So if given a surface (cylindrical) which has radius r and equation $x^2 + y^2 = r^2$, I want to work out the line element for it.
How do I get it?
I know the final answer has to be $dS^2 = r^2dϕ^2 + dz^2$ as that is what the textbook gave but I don't know how to get to that. I'm sure it has something to do with cylindrical coordinates but not sure how to apply it
Any help would be appreciated~
Lengths of curves, ares, angles ans so on are all based on a choice of an inner product on the tangent space at each point.
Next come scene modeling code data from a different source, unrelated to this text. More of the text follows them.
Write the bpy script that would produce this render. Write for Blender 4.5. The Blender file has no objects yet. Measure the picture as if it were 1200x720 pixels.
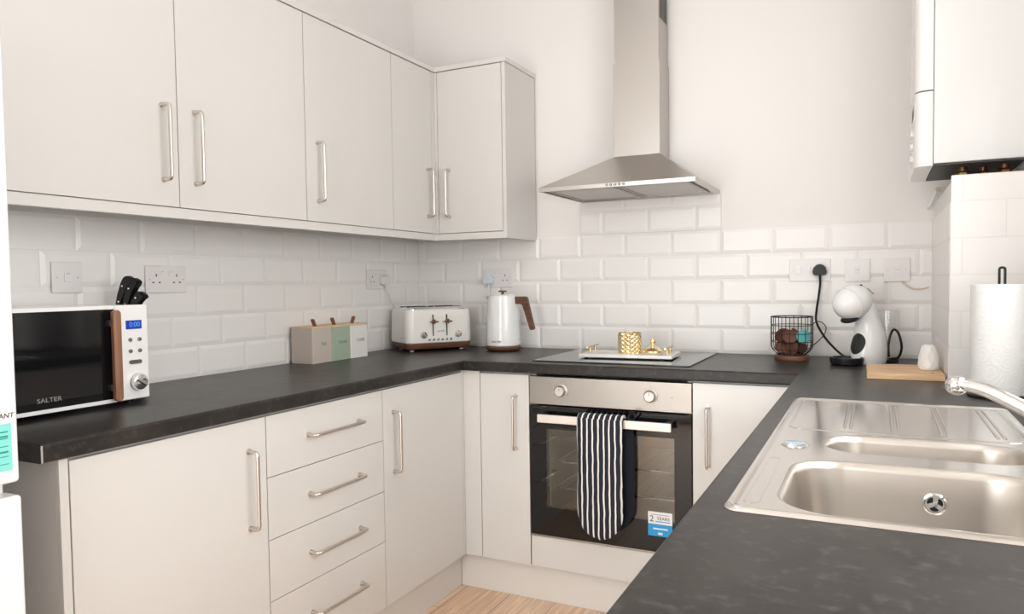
import bpy, bmesh, math, random
from mathutils import Vector, Matrix, noise
R = math.radians; PI = math.pi
random.seed(7)
scn = bpy.context.scene
COL = scn.collection
ZT = 0.91                     # worktop height

# ------------------------------------------------------------------ materials
def mat(name, col, rough=0.5, metal=0.0, spec=0.5, coat=0.0, trans=0.0, ior=1.45, emit=None, estr=0.0, bump=None, vary=None, aniso=0):
    m = bpy.data.materials.new(name); m.use_nodes = True
    nt = m.node_tree; b = nt.nodes['Principled BSDF']
    b.inputs['Base Color'].default_value = (*col, 1); b.inputs['Roughness'].default_value = rough
    b.inputs['Metallic'].default_value = metal; b.inputs['Specular IOR Level'].default_value = spec
    b.inputs['Coat Weight'].default_value = coat; b.inputs['Coat Roughness'].default_value = 0.05
    b.inputs['Transmission Weight'].default_value = trans; b.inputs['IOR'].default_value = ior
    if emit: b.inputs['Emission Color'].default_value = (*emit, 1); b.inputs['Emission Strength'].default_value = estr
    if bump or vary:
        tc = nt.nodes.new('ShaderNodeTexCoord')
    if bump:                                   # (scale, strength, distance, stretch)
        mp = nt.nodes.new('ShaderNodeMapping'); mp.inputs['Scale'].default_value = bump[3] if len(bump) > 3 else (1, 1, 1)
        nz = nt.nodes.new('ShaderNodeTexNoise'); nz.inputs['Scale'].default_value = bump[0]; nz.inputs['Detail'].default_value = 4
        bp = nt.nodes.new('ShaderNodeBump'); bp.inputs['Strength'].default_value = bump[1]; bp.inputs['Distance'].default_value = bump[2]
        nt.links.new(tc.outputs['Object'], mp.inputs['Vector']); nt.links.new(mp.outputs[0], nz.inputs['Vector'])
        nt.links.new(nz.outputs['Fac'], bp.inputs['Height']); nt.links.new(bp.outputs[0], b.inputs['Normal'])
    if vary:                                   # (scale, colour a, colour b, stretch)
        mp = nt.nodes.new('ShaderNodeMapping'); mp.inputs['Scale'].default_value = vary[3] if len(vary) > 3 else (1, 1, 1)
        nz = nt.nodes.new('ShaderNodeTexNoise'); nz.inputs['Scale'].default_value = vary[0]; nz.inputs['Detail'].default_value = 6
        rp = nt.nodes.new('ShaderNodeValToRGB'); rp.color_ramp.elements[0].position = .32; rp.color_ramp.elements[1].position = .68
        rp.color_ramp.elements[0].color = (*vary[1], 1); rp.color_ramp.elements[1].color = (*vary[2], 1)
        nt.links.new(tc.outputs['Object'], mp.inputs['Vector']); nt.links.new(mp.outputs[0], nz.inputs['Vector'])
        nt.links.new(nz.outputs['Fac'], rp.inputs['Fac']); nt.links.new(rp.outputs[0], b.inputs['Base Color'])
    return m

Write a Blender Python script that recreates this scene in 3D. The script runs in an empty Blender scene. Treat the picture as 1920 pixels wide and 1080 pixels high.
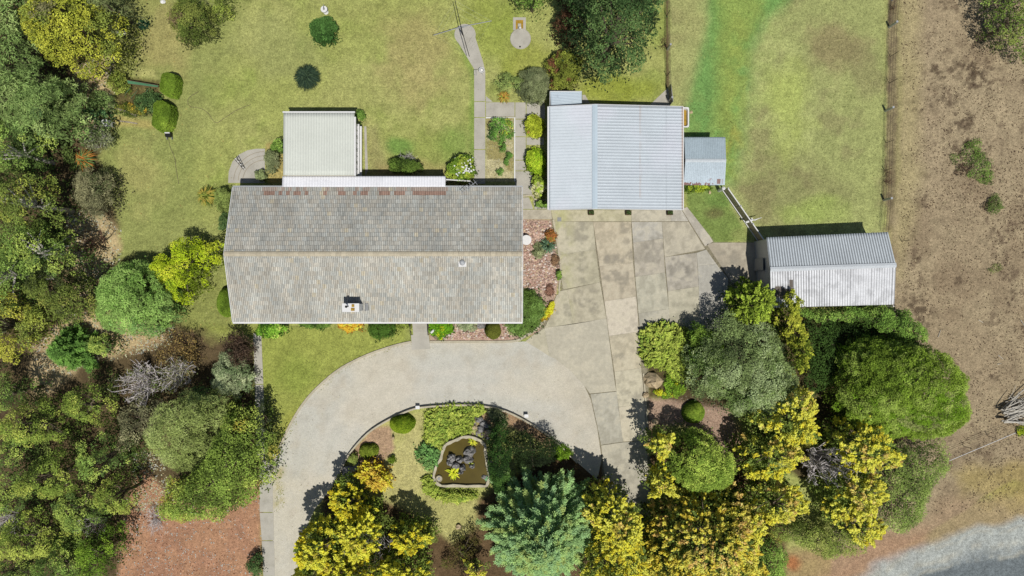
import bpy, math, random
import numpy as np
from mathutils import Vector
random.seed(7)
rng = np.random.default_rng(7)
sc = bpy.context.scene
col = sc.collection
R = math.radians

# ------------------------------------------------------------------ camera, sky, sun
HC = 53.333          # camera height (m)
S = 0.04             # metres per surveyed plan unit
cam_d = bpy.data.cameras.new('camera'); cam = bpy.data.objects.new('camera', cam_d); col.objects.link(cam)
cam.location = (0, 0, HC); cam.rotation_euler = (0, 0, 0)
cam_d.sensor_width = 36; cam_d.lens = 25.0; cam_d.clip_end = 2000; cam_d.clip_start = 0.5
sc.camera = cam
sdir = Vector((-11, 24, -67)).normalized()
w = bpy.data.worlds.new('World'); sc.world = w; w.use_nodes = True
nt = w.node_tree; bg = nt.nodes['Background']
sky = nt.nodes.new('ShaderNodeTexSky'); sky.sky_type = 'NISHITA'; sky.sun_disc = False
sky.sun_elevation = R(68.5); sky.sun_rotation = R(155.4)
nt.links.new(sky.outputs['Color'], bg.inputs['Color']); bg.inputs['Strength'].default_value = 0.05
sun_d = bpy.data.lights.new('sun', 'SUN'); sun_d.energy = 3.6; sun_d.angle = R(0.5); sun_d.color = (1, 0.96, 0.9)
sun = bpy.data.objects.new('sun', sun_d); col.objects.link(sun); sun.location = (11, -24, 67)
sun.rotation_euler = sdir.to_track_quat('-Z', 'Y').to_euler()
sc.view_settings.view_transform = 'Standard'; sc.view_settings.look = 'None'
sc.view_settings.exposure = 0.0; sc.view_settings.gamma = 1.0
sc.cycles.max_bounces = 5; sc.cycles.diffuse_bounces = 2; sc.cycles.transparent_max_bounces = 4

# ------------------------------------------------------------------ helpers
KG = 1.22            # sunlit brightness of a level white surface
KL = 0.60            # same for leaves, which face every way
def W(px, py, h=0.0):
    k = S * (1 - h / HC)
    return ((px - 960) * k, (540 - py) * k, h)
def lin(c):
    c = np.asarray(c, float) / 255.0
    return np.where(c <= 0.04045, c / 12.92, ((c + 0.055) / 1.055) ** 2.4)
def A(c, k=KG): return tuple(np.minimum(lin(c) / k, 0.9))

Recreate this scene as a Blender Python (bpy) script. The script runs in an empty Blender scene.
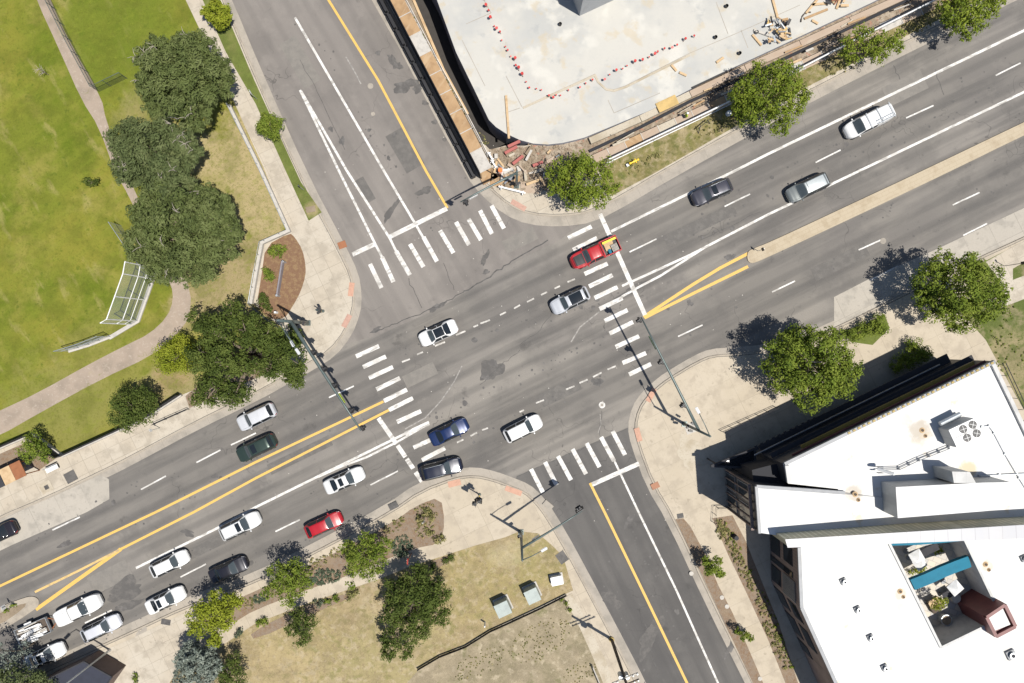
import bpy, bmesh, math, random
import numpy as np
from mathutils import Vector, Matrix
from mathutils.geometry import tessellate_polygon
rnd = random.Random(7)
R = math.radians
S, H = 0.117, 80.0            # metres per photo pixel on the ground, camera height
scene = bpy.context.scene
COL = scene.collection
ROAD = math.atan2(.435, .9)   # bearing of the main road

def G(u, v, z=0.0):
    """photo pixel -> world point at height z"""
    k = S * (H - z) / H
    return Vector(((u - 512) * k, (341.5 - v) * k, z))
def GP(pts, z=0.0): return [G(u, v, z) for u, v in pts]

# ------------------------------------------------------------------ tagging
def tag(o, label=None, cat=None, group=None, kind=None):
    if label: o['label'] = label
    if cat: o['category'] = cat
    if group: o['group'] = group
    if kind: o['kind'] = kind
    return o
def thing(name, label, cat, loc=(0, 0, 0), rz=0.0, group=None):
    o = bpy.data.objects.new(name, None); COL.objects.link(o)
    o.empty_display_size = .3
    o.location = loc; o.rotation_euler = (0, 0, rz)
    return tag(o, label, cat, group)
def link_mesh(name, me, parent=None, loc=None, rz=0.0):
    o = bpy.data.objects.new(name, me); COL.objects.link(o)
    if parent: o.parent = parent
    if loc is not None: o.location = loc
    if rz: o.rotation_euler = (0, 0, rz)
    return o
def copy_tree(o, parent=None):
    c = o.copy(); COL.objects.link(c)
    if parent: c.parent = parent
    for ch in o.children: copy_tree(ch, c)
    return c

# ------------------------------------------------------------------ materials
class NT:
    def __init__(s, name):
        s.m = bpy.data.materials.new(name); s.m.use_nodes = True
        s.t = s.m.node_tree; s.n = s.t.nodes
        s.b = s.n['Principled BSDF']; s.coord = None
    def new(s, typ, **kw):
        n = s.n.new(typ)
        for k, v in kw.items():
            if hasattr(n, k): setattr(n, k, v)
        return n
    def link(s, a, b): s.t.links.new(a, b)
    def co(s):
        if not s.coord: s.coord = s.new('ShaderNodeTexCoord').outputs['Object']
        return s.coord
    def mapped(s, sc=(1, 1, 1), rot=0.0, loc=(0, 0, 0)):
        m = s.new('ShaderNodeMapping'); s.link(s.co(), m.inputs['Vector'])
        # rotate first (so stretch runs along the rotated axis)
        m2 = s.new('ShaderNodeMapping'); m.inputs['Rotation'].default_value = (0, 0, -rot)
        m.inputs['Location'].default_value = loc
        s.link(m.outputs[0], m2.inputs['Vector']); m2.inputs['Scale'].default_value = sc
        return m2.outputs[0]
    def noise(s, scale, sc=(1, 1, 1), rot=0.0, detail=5, rough=.6, loc=(0, 0, 0), dist=0.0):
        n = s.new('ShaderNodeTexNoise'); n.inputs['Scale'].default_value = scale
        n.inputs['Detail'].default_value = detail; n.inputs['Roughness'].default_value = rough
        n.inputs['Distortion'].default_value = dist
        s.link(s.mapped(sc, rot, loc), n.inputs['Vector']); return n.outputs['Fac']
    def maprange(s, sock, lo, hi, a=0.0, b=1.0):
        n = s.new('ShaderNodeMapRange', interpolation_type='SMOOTHSTEP')
        n.inputs['From Min'].default_value = lo; n.inputs['From Max'].default_value = hi
        n.inputs['To Min'].default_value = a; n.inputs['To Max'].default_value = b
        s.link(sock, n.inputs['Value']); return n.outputs['Result']
    def math(s, op, a, b=None):
        n = s.new('ShaderNodeMath', operation=op)
        for i, x in enumerate((a, b)):
            if x is None: continue
            if isinstance(x, (int, float)): n.inputs[i].default_value = x
            else: s.link(x, n.inputs[i])
        return n.outputs[0]
    def mix(s, a, b, f):
        n = s.new('ShaderNodeMix', data_type='RGBA')
        ins = [i for i in n.inputs if i.type == 'RGBA']
        for sock, x in zip(ins, (a, b)):
            if isinstance(x, (tuple, list)): sock.default_value = (*x[:3], 1)
            else: s.link(x, sock)
        if isinstance(f, (int, float)): n.inputs['Factor'].default_value = f
        else: s.link(f, n.inputs['Factor'])
        return [o for o in n.outputs if o.type == 'RGBA'][0]

def surf(name, base, layers=(), rough=.85, bump=None, metal=0.0, coat=0.0, spec=None, alpha=None):
    """procedural material; each layer mixes a colour in through a mask"""
    t = NT(name); c = tuple(base)
    for L in layers:
        k = L['k']; col = L['col']; fac = L.get('f', 1.0)
        if k == 'noise':
            m = t.maprange(t.noise(L['s'], L.get('sc', (1, 1, 1)), L.get('rot', 0), L.get('d', 5), L.get('r', .6), L.get('loc', (0, 0, 0)), L.get('dist', 0)), L['lo'], L['hi'])
        elif k == 'blob':
            mp = t.new('ShaderNodeVectorMath', operation='DISTANCE')
            cw = L['p'] if 'p' in L else G(*L['c']); mp.inputs[1].default_value = cw
            t.link(t.co(), mp.inputs[0])
            d = t.math('DIVIDE', mp.outputs['Value'], L['rad'] * S)
            n = t.noise(L.get('s', .25), detail=6, rough=.65)
            d = t.math('ADD', d, t.math('MULTIPLY', t.math('SUBTRACT', n, .5), L.get('warp', 2.2)))
            m = t.maprange(d, L.get('lo', .55), L.get('hi', 1.15), 1.0, 0.0)
        elif k == 'crack':
            v = t.new('ShaderNodeTexVoronoi', feature='DISTANCE_TO_EDGE'); v.inputs['Scale'].default_value = L['s']
            nz = t.new('ShaderNodeTexNoise'); nz.inputs['Scale'].default_value = L['s'] * 4; t.link(t.co(), nz.inputs['Vector'])
            va = t.new('ShaderNodeVectorMath', operation='MULTIPLY_ADD')
            t.link(nz.outputs['Color'], va.inputs[0]); va.inputs[1].default_value = (.5 / L['s'],) * 3
            t.link(t.co(), va.inputs[2]); t.link(va.outputs[0], v.inputs['Vector'])
            m = t.maprange(v.outputs['Distance'], 0, L['w'], 1, 0)
            m = t.math('MULTIPLY', m, t.maprange(t.noise(L['s'] * .7, loc=(31, 7, 0)), L.get('lo', .5), L.get('hi', .6)))
        elif k == 'joint':
            b = t.new('ShaderNodeTexBrick'); b.offset = L.get('off', 0); b.squash = 1
            b.inputs['Scale'].default_value = 1; b.inputs['Mortar Size'].default_value = L['w']
            b.inputs['Mortar Smooth'].default_value = .3
            b.inputs['Brick Width'].default_value = L['bx']; b.inputs['Row Height'].default_value = L['by']
            t.link(t.mapped((1, 1, 1), L.get('rot', ROAD)), b.inputs['Vector'])
            b.inputs['Color1'].default_value = (0, 0, 0, 1); b.inputs['Color2'].default_value = (0, 0, 0, 1); b.inputs['Mortar'].default_value = (1, 1, 1, 1)
            m = b.outputs['Color']
            if L.get('tone'):
                b2 = t.new('ShaderNodeTexBrick'); b2.offset = L.get('off', 0)
                b2.inputs['Scale'].default_value = 1; b2.inputs['Mortar Size'].default_value = 0
                b2.inputs['Brick Width'].default_value = L['bx']; b2.inputs['Row Height'].default_value = L['by']
                t.link(t.mapped((1, 1, 1), L.get('rot', ROAD)), b2.inputs['Vector'])
                b2.inputs['Color1'].default_value = (0, 0, 0, 1); b2.inputs['Color2'].default_value = (1, 1, 1, 1)
                c = t.mix(c, L['tone'], t.math('MULTIPLY', b2.outputs['Color'], L.get('tf', .5)))
        elif k == 'wave':   # bands across the direction rot
            w = t.new('ShaderNodeTexWave', wave_type='BANDS', bands_direction='Y'); w.inputs['Scale'].default_value = L['s']
            w.inputs['Distortion'].default_value = L.get('dist', 1.0); w.inputs['Detail'].default_value = 3
            w.inputs['Detail Scale'].default_value = L.get('ds', .6)
            t.link(t.mapped((L.get('sx', 1), 1, 1), L.get('rot', ROAD), L.get('loc', (0, 0, 0))), w.inputs['Vector'])
            m = t.maprange(w.outputs['Fac'], L['lo'], L['hi'])
        elif k == 'band':   # a strip of wear of half-width hw along direction rot through photo point c
            cw = G(*L['c']); dp = t.new('ShaderNodeVectorMath', operation='SUBTRACT'); t.link(t.co(), dp.inputs[0]); dp.inputs[1].default_value = cw
            dd = t.new('ShaderNodeVectorMath', operation='DOT_PRODUCT'); t.link(dp.outputs[0], dd.inputs[0]); dd.inputs[1].default_value = (-math.sin(L['rot']), math.cos(L['rot']), 0)
            d = t.math('ABSOLUTE', dd.outputs['Value']); d = t.math('ADD', d, t.math('MULTIPLY', t.math('SUBTRACT', t.noise(.25, (.12, 1, 1), L['rot']), .5), 2.2))
            m = t.maprange(d, L['hw'] - .7, L['hw'] + .6, 1.0, 0.0)
        elif k == 'attr':
            a = t.new('ShaderNodeAttribute'); a.attribute_name = L['name']; m = a.outputs['Fac']
        if fac != 1.0: m = t.math('MULTIPLY', m, fac)
        c = t.mix(c, col, m)
    if isinstance(c, tuple): t.b.inputs['Base Color'].default_value = (*c, 1)
    else: t.link(c, t.b.inputs['Base Color'])
    t.b.inputs['Roughness'].default_value = rough
    t.b.inputs['Metallic'].default_value = metal
    t.b.inputs['Coat Weight'].default_value = coat
    t.b.inputs['Coat Roughness'].default_value = .06
    if spec is not None: t.b.inputs['Specular IOR Level'].default_value = spec
    if alpha is not None: t.b.inputs['Alpha'].default_value = alpha
    if bump:
        bn = t.new('ShaderNodeBump'); bn.inputs['Strength'].default_value = bump[1]; bn.inputs['Distance'].default_value = bump[2] if len(bump) > 2 else .05
        t.link(t.noise(bump[0], detail=6), bn.inputs['Height']); t.link(bn.outputs[0], t.b.inputs['Normal'])
    return t.m

MAT = {}
def N(s, lo, hi, col, f=1.0, **kw): return dict(k='noise', s=s, lo=lo, hi=hi, col=col, f=f, **kw)
def B(c, rad, col, f=1.0, **kw): return dict(k='blob', c=c, rad=rad, col=col, f=f, **kw)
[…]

In other words, given a parametrized curve $\alpha:(-\epsilon,\epsilon)\to S$on our surface, we want to measure its "velocity" - we want $\dot{\alpha}$ to have a norm.
The above cylinder is parametrized locally by $\varphi(\theta,z)=(r\cos\theta,r\sin\theta,z)$, where $\varphi$ is defined on some open rectangle $A=(\theta_0,\theta_1)\times(z_0,z_1)$. Given a path $\alpha:(-\epsilon,\epsilon)\to A,t\mapsto(\theta(t),z(t))$, the induced path $\varphi\circ\alpha$ is given by $t\mapsto(r\cos\theta(t),r\sin(\theta(t),z(t))$. The velocity is
$\frac{d}{dt}\varphi\circ\alpha=(-r\sin\theta\dot{\theta},r\cos\theta\dot{\theta},\dot{z})$,
and the squared norm of the velocity turns out to be
$\langle\frac{d}{dt}\varphi\circ\alpha,\frac{d}{dt}\varphi\circ\alpha\rangle=r^2\sin^2\theta\dot{\theta}^2+r^2\cos^2\theta\dot{\theta}^2+\dot{z}^2=r^2\dot{\theta}^2+\dot{z}^2$.
The induced inner product is thus given by $\|\partial_\theta\|^2=r^2,\|\partial_z\|^2=1,\langle\partial_\theta,\partial_r\rangle=0$.